• Your task: Only the lines from the start of the data through the line containing "M_black, disp, 40)" should be written out, exactly as they are, with both ends included and the pictures left out.

********************

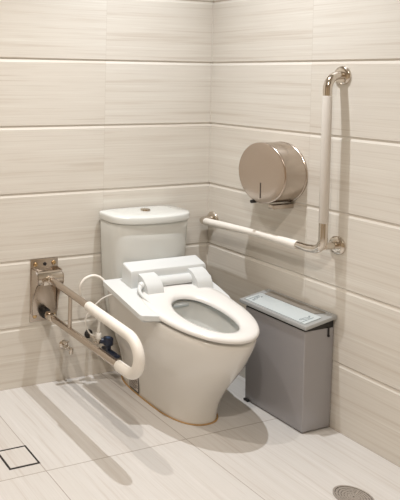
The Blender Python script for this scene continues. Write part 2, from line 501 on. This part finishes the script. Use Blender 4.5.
for (y, z_) in ((YV, ZT), (YV, .739), (-.035, hz(-.065))):
    bm = bmesh.new(); lathe(bm, (-.0002, y, z_), (-1, 0, 0), [(.037, 0), (.037, .004), (.034, .009), (.026, .012), (.020, .0125)], 40)
    finish(bm, 'wall_flange', M_chrome, bar, 40)

# ------------------------------------------------------------------ paper dispenser
DC = Vector((0, -.452, .992)); DR = .130
disp = thing('paper_dispenser', 'round brushed steel jumbo toilet paper dispenser mounted on the tiled right wall', 'paper dispenser', (0, DC.y, DC.z))
bm = bmesh.new(); lathe(bm, (-.0002, DC.y, DC.z), (-1, 0, 0), [(DR+.0015, 0), (DR+.002, .003), (DR+.002, .008), (DR, .010)], 72)
finish(bm, 'back_plate', M_steel, disp, 40)
bm = bmesh.new(); lathe(bm, (-.011, DC.y, DC.z), (-1, 0, 0), [(DR, 0), (DR, .098), (DR-.0005, .100)], 72)
finish(bm, 'drum', M_steel, disp, 40)
bm = bmesh.new(); lathe(bm, (-.111, DC.y, DC.z), (-1, 0, 0), [(DR-.0005, 0), (DR+.0012, .0015), (DR+.0012, .0080), (DR-.001, .0108), (DR-.004, .0118), (DR-.05, .0122), (.01, .0123)], 72)
cover = finish(bm, 'front_cover', M_face, disp, 60)
bm = bmesh.new(); box(bm, (-.1245, DC.y-.003, DC.z-.109), (-.1215, DC.y+.003, DC.z-.042), .001); finish(bm, 'level_slot', M_slot, cover)
bm = bmesh.new(); box(bm, (-.118, -.520, .846), (-.004, -.492, .864), .002)
finish(bm, 'tear_bar', M_steel, disp, 40)
bm = bmesh.new(); cyl(bm, (-.100, DC.y+.046, DC.z-.131), (-.128, DC.y+.046, DC.z-.131), .0075, 20, .002); finish(bm, 'lock', M_black, disp, 40)

# ------------------------------------------------------------------ fold-down support arm on the back wall
XA = -.925
arm = thing('support_arm', 'fold-down steel support arm with white curved grip, hinged on wall left of the toilet', 'support arm', (XA, 0, .43))
bx0, bx1, bz0, bz1 = -.990, -.852, .290, .574
bm = bmesh.new(); box(bm, (bx0, -.005, bz0), (bx1, -.0002, bz1), .0015); plate = finish(bm, 'wall_plate', M_steel, arm, 40)
for x, z_ in ((bx0+.024, bz1-.024), (bx1-.022, bz1-.022), (bx0+.024, bz0+.026), (bx1-.020, bz0+.030)):
    bm = bmesh.new(); lathe(bm, (x, -.005, z_), (0, -1, 0), [(.0105, 0), (.0105, .002), (.008, .0055), (.003, .0065)], 20); finish(bm, 'screw', M_screw, plate, 40)
bm = bmesh.new(); lathe(bm, ((bx0+bx1)/2+.002, -.005, bz1-.024), (0, -1, 0), [(.008, 0), (.008, .003), (.005, .004)], 20); finish(bm, 'plug_hole', M_black, plate, 40)
# hinge box: cheeks tapering down, rounded barrel at top
bm = bmesh.new()
prof = roundpoly([(-.004, .535), (-.045, .535), (-.068, .515), (-.068, .478), (-.055, .462), (-.022, .400), (-.012, .33), (-.004, .33)], [0, .012, .015, .012, .012, .02, 0, 0])
prism(bm, prof, bx0+.002, bx0+.008, axis=0, bev=.001); finish(bm, 'side_cheek', M_steel, arm, 40)
bm = bmesh.new(); prism(bm, prof, bx1-.008, bx1-.002, axis=0, bev=.001); finish(bm, 'side_cheek', M_steel, arm, 40)
bm = bmesh.new()
prof2 = roundpoly([(-.005, .466), (-.005, .5), (-.030, .528), (-.050, .531), (-.070, .512), (-.070, .482), (-.055, .468)], [0, 0, .01, .012, .014, .012, .008])
prism(bm, prof2, bx0+.009, bx1-.009, axis=0, bev=.002, seg=3); finish(bm, 'hinge_barrel', M_chrome, arm, 40)
bm = bmesh.new(); box(bm, (bx0+.010, -.012, .322), (bx1-.010, -.0055, .462), .002); finish(bm, 'front_plate', M_steel, arm, 40)
bm = bmesh.new(); box(bm, (XA-.040, -.0735, .474), (XA+.012, -.069, .500), .001); finish(bm, 'hinge_window', M_chrome, arm, 40)
# U-shaped rail
uz = lambda y: .503+.026*(y/.55)
ra = .0145
R_ = .073
yu = -.655
top = [(XA, y, uz(y)) for y in (-.055, -.2, -.4, -.58, yu)]
zc = (uz(yu)+.335)/2; rr_ = (uz(yu)-.335)/2
bend = arc((XA, yu, zc), (0, 0, 1), (0, -1, 0), rr_, 0, PI, 20)[1:]
bot = [(XA, y, .335) for y in (-.55, -.3, -.1)]
bm = bmesh.new(); tube(bm, top + bend + bot, ra, n=24); rail = finish(bm, 'steel_rail', M_steel, arm, 50)
bm = bmesh.new()
gp = [(XA, y, uz(y)) for y in (-.385, -.39, -.48, -.58, yu)] + bend + [(XA, y, .335) for y in (-.630, -.600, -.597)]
tube(bm, gp, [.018]+[.0205]*(len(gp)-2)+[.018], n=28); finish(bm, 'curved_grip', M_grip, arm, 55)
bm = bmesh.new(); cyl(bm, (XA, -.245, .345), (XA, -.245, uz(-.245)-.008), .0085, 20); finish(bm, 'brace', M_steel, arm, 40)
bm = bmesh.new(); cyl(bm, (XA, -.005, .335), (XA, -.040, .335), .024, 28, .003); cyl(bm, (XA, -.040, .335), (XA, -.052, .335), .021, 28, .002); finish(bm, 'rubber_buffer', M_black, arm, 40)
bm = bmesh.new(); cyl(bm, (XA, -.052, .335), (XA, -.108, .335), .0195, 28, .004); finish(bm, 'rail_socket', M_chrome, arm, 40)
bm = bmesh.new(); box(bm, (XA-.003, -.59, .3485), (XA+.003, -.47, .352), .001); finish(bm, 'rail_slot', M_slot, arm, 40)
bm = bmesh.new(); cyl(bm, (XA, -.066, uz(-.06)), (XA, -.092, uz(-.09)), .020, 28, .004); finish(bm, 'rail_collar', M_chrome, arm, 40)

# ------------------------------------------------------------------ stop valve with dark blue lever, hoses
VX, VY, VZ = -.662, -.115, .198
valve = thing('stop_valve', 'dark blue and chrome water stop valve behind the support arm rail', 'valve', (VX, 0, VZ))
bm = bmesh.new(); lathe(bm, (VX-.02, -.0002, VZ), (0, -1, 0), [(.021, 0), (.021, .003), (.016, .008), (.011, .010)], 28); finish(bm, 'wall_escutcheon', M_black, valve, 40)
bm = bmesh.new(); cyl(bm, (VX-.02, -.008, VZ), (VX-.02, -.075, VZ), .009, 20, .001); cyl(bm, (VX-.02, -.06, VZ), (VX-.02, -.095, VZ), .013, 6, .001)
cyl(bm, (VX-.045, -.085, VZ-.004), (VX-.014, -.085, VZ-.004), .009, 20, .002); finish(bm, 'valve_body', M_chrome, valve, 40)
bm = bmesh.new(); cyl(bm, (VX-.02, -.085, VZ+.008), (VX-.02, -.085, VZ+.036), .014, 16, .002); cyl(bm, (VX-.02, -.085, VZ+.036), (VX-.02, -.085, VZ+.050), .008, 16, .001); finish(bm, 'hose_nut', M_hose, valve, 40)
bm = bmesh.new(); cyl(bm, (VX-.012, -.088, VZ), (VX+.014, -.098, VZ), .013, 20, .002); cyl(bm, (VX+.022, -.10, VZ-.018), (VX+.022, -.10, VZ+.014), .024, 28, .004)
box(bm, (VX+.014, -.112, VZ-.048), (VX+.032, -.092, VZ-.012), .004)
box(bm, (VX+.014, -.175, VZ-.056), (VX+.040, -.055, VZ-.040), .006); finish(bm, 'lever', M_navy, valve, 40)
bm = bmesh.new(); lathe(bm, (VX+.022, -.10, VZ+.014), (0, 0, 1), [(.011, 0), (.011, .002), (.009, .003)], 24); finish(bm, 'blue_cap', M_navytop, valve, 40)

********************

• Solution below:
The Blender Python script for this scene continues. Write part 2, from line 501 on. This part finishes the script. Use Blender 4.5.
for (y, z_) in ((YV, ZT), (YV, .739), (-.035, hz(-.065))):
    bm = bmesh.new(); lathe(bm, (-.0002, y, z_), (-1, 0, 0), [(.037, 0), (.037, .004), (.034, .009), (.026, .012), (.020, .0125)], 40)
    finish(bm, 'wall_flange', M_chrome, bar, 40)

# ------------------------------------------------------------------ paper dispenser
DC = Vector((0, -.452, .992)); DR = .130
disp = thing('paper_dispenser', 'round brushed steel jumbo toilet paper dispenser mounted on the tiled right wall', 'paper dispenser', (0, DC.y, DC.z))
bm = bmesh.new(); lathe(bm, (-.0002, DC.y, DC.z), (-1, 0, 0), [(DR+.0015, 0), (DR+.002, .003), (DR+.002, .008), (DR, .010)], 72)
finish(bm, 'back_plate', M_steel, disp, 40)
bm = bmesh.new(); lathe(bm, (-.011, DC.y, DC.z), (-1, 0, 0), [(DR, 0), (DR, .098), (DR-.0005, .100)], 72)
finish(bm, 'drum', M_steel, disp, 40)
bm = bmesh.new(); lathe(bm, (-.111, DC.y, DC.z), (-1, 0, 0), [(DR-.0005, 0), (DR+.0012, .0015), (DR+.0012, .0080), (DR-.001, .0108), (DR-.004, .0118), (DR-.05, .0122), (.01, .0123)], 72)
cover = finish(bm, 'front_cover', M_face, disp, 60)
bm = bmesh.new(); box(bm, (-.1245, DC.y-.003, DC.z-.109), (-.1215, DC.y+.003, DC.z-.042), .001); finish(bm, 'level_slot', M_slot, cover)
bm = bmesh.new(); box(bm, (-.118, -.520, .846), (-.004, -.492, .864), .002)
finish(bm, 'tear_bar', M_steel, disp, 40)
bm = bmesh.new(); cyl(bm, (-.100, DC.y+.046, DC.z-.131), (-.128, DC.y+.046, DC.z-.131), .0075, 20, .002); finish(bm, 'lock', M_black, disp, 40)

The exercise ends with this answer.